Another reason EMH is still widely believed is because it is often still taught in schools. In the academic world, at least to my knowledge, some form of EMH is still believed to be true and so students taking classes on business, economics etc. still learn about things like CAPM, MPT and so on. As new generations of students are brought up believing that EMH holds, it's likely that those beliefs become part of a self-reinforcing cycle. By that I mean, investors who assume the market is efficient will invest in ways that probably reinforce the idea that the market is efficient. You can't begin with the premise that the market is efficient and then empirically arrive at the conclusion that it is not based on your own personal results, unless the investment decisions that led to those results were based on a rejection of the idea of an efficient market in the first place!
That leads to my last point about why the efficient market hypothesis is so enduring. Believeing that it is false is actually somewhat difficult. Assuming that markets are efficient is the natural state for one to subscribe to, and running contrary to that belief requires evidence. But evidence that the market is NOT efficient is hard to come by. By that I don't mean that it's hard to find - there are plently of examples such as Warren's essay mentioned earlier that provide convincing evidence against EMH. But it's one thing to read about past instances of seemingly convincing examples that happened to someone else. It's quite a different thing to tangibly and empirically witness it yourself, which is very challenging to do. Even if it is the case that some stocks are undervalued in the market, that doesn't make it easy to find them or invest in them with a long enough time horizon to see those investments truly pay off.
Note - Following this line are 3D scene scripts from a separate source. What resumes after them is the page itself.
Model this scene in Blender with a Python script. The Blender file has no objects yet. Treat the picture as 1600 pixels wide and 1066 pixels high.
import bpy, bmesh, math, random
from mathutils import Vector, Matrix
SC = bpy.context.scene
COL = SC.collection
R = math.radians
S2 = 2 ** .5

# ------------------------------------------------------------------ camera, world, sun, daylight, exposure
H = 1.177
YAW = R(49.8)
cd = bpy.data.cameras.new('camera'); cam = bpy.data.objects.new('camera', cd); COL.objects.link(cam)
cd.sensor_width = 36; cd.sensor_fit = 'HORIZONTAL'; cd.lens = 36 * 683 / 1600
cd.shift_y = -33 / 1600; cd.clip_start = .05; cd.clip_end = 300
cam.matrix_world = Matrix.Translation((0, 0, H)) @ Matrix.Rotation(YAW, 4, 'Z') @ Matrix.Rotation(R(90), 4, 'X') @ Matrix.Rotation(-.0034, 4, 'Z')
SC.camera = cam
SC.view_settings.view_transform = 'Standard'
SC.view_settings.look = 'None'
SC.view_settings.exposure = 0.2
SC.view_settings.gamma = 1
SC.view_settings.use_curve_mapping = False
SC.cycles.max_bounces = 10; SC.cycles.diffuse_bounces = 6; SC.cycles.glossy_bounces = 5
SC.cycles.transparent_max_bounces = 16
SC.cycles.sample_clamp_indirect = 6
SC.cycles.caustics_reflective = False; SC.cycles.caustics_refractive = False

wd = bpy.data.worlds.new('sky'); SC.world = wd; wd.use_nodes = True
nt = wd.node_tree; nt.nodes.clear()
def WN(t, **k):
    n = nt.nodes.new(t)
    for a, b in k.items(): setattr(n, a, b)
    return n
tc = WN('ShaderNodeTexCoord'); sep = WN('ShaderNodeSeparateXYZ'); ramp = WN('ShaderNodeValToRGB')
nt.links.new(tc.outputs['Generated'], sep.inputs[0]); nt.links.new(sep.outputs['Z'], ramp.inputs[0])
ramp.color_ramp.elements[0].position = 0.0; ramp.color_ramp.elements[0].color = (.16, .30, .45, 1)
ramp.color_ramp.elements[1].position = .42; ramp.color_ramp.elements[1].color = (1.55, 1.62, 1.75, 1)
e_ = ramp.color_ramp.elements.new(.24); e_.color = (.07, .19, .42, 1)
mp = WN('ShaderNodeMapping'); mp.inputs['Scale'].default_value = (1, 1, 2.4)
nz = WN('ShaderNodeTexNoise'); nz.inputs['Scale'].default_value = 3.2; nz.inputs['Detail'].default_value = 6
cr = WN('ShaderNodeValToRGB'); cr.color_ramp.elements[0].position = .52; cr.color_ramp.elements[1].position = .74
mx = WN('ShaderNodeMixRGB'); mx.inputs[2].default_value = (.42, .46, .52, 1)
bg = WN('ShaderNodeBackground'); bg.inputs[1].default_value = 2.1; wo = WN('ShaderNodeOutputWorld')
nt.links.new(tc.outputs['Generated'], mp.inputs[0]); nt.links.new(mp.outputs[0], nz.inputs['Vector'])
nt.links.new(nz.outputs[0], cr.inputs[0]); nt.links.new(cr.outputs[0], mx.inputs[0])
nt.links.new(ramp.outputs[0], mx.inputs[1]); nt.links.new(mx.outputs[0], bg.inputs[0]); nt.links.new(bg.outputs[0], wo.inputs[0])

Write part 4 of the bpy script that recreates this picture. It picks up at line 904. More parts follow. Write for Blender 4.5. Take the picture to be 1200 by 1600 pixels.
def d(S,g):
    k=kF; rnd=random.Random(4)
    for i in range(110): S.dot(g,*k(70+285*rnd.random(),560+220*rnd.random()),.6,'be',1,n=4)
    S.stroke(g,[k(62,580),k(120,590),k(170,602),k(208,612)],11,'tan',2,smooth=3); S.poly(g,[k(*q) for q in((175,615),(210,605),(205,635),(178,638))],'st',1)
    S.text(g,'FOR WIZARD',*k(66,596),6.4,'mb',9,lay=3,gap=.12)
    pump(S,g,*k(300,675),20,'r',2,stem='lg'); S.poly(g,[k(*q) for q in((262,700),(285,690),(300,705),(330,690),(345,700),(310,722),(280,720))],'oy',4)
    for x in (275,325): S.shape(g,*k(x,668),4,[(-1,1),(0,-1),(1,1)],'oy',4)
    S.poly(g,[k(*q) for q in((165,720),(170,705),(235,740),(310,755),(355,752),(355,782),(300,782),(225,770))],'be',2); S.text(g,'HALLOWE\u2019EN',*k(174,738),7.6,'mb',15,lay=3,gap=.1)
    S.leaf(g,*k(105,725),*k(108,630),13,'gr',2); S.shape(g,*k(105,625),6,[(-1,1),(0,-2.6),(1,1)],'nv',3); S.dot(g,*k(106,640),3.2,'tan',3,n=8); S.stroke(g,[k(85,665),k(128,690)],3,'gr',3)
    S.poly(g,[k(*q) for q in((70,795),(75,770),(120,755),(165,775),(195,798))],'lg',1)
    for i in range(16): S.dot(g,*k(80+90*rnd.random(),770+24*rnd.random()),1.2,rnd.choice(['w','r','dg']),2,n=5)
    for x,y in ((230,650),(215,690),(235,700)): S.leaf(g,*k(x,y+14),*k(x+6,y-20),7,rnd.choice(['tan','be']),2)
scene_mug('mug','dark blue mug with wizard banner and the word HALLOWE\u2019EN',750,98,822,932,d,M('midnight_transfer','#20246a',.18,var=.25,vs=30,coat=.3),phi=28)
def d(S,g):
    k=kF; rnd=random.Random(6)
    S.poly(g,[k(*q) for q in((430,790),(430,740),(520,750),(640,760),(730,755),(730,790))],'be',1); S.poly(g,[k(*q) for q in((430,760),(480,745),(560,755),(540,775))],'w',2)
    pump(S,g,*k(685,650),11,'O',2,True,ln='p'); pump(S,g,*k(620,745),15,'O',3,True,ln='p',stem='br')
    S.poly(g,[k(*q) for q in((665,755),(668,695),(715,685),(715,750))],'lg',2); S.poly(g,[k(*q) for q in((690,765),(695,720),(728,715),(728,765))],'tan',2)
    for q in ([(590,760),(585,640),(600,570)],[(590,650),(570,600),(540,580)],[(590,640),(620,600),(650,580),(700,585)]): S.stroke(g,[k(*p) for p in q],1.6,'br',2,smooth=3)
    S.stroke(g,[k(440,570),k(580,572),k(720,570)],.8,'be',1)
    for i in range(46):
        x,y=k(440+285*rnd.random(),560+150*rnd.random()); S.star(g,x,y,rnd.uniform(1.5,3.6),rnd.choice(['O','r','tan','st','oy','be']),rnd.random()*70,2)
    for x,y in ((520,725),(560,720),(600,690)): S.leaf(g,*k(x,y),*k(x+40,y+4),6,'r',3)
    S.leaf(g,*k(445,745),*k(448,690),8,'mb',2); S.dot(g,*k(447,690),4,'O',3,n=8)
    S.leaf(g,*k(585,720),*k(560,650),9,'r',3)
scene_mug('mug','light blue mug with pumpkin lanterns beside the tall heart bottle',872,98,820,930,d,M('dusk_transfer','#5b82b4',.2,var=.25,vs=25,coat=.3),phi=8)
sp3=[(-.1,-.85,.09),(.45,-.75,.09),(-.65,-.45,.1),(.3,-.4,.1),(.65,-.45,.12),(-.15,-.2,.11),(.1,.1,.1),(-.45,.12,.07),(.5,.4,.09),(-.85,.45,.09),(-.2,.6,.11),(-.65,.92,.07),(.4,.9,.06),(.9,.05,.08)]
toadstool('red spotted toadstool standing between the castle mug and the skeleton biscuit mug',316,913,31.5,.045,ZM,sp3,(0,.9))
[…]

Believing in the idea that it's possible to beat the market takes both a willingness to go against conventional wisdom and the conviction to stick with your hypothesis even when it doesn't always work. Most people do not have this temperament. The ideas that Graham, Buffet et al. have put forth are simple ideas, but they are not easy to follow. This is perhaps the biggest reason why EMH persists. It's much easier to assume that markets are efficient than to convince yourself otherwise. And as long as investors continue believing in an efficient market, there will continue to be discrepencies between price and value for intelligent investors to exploit.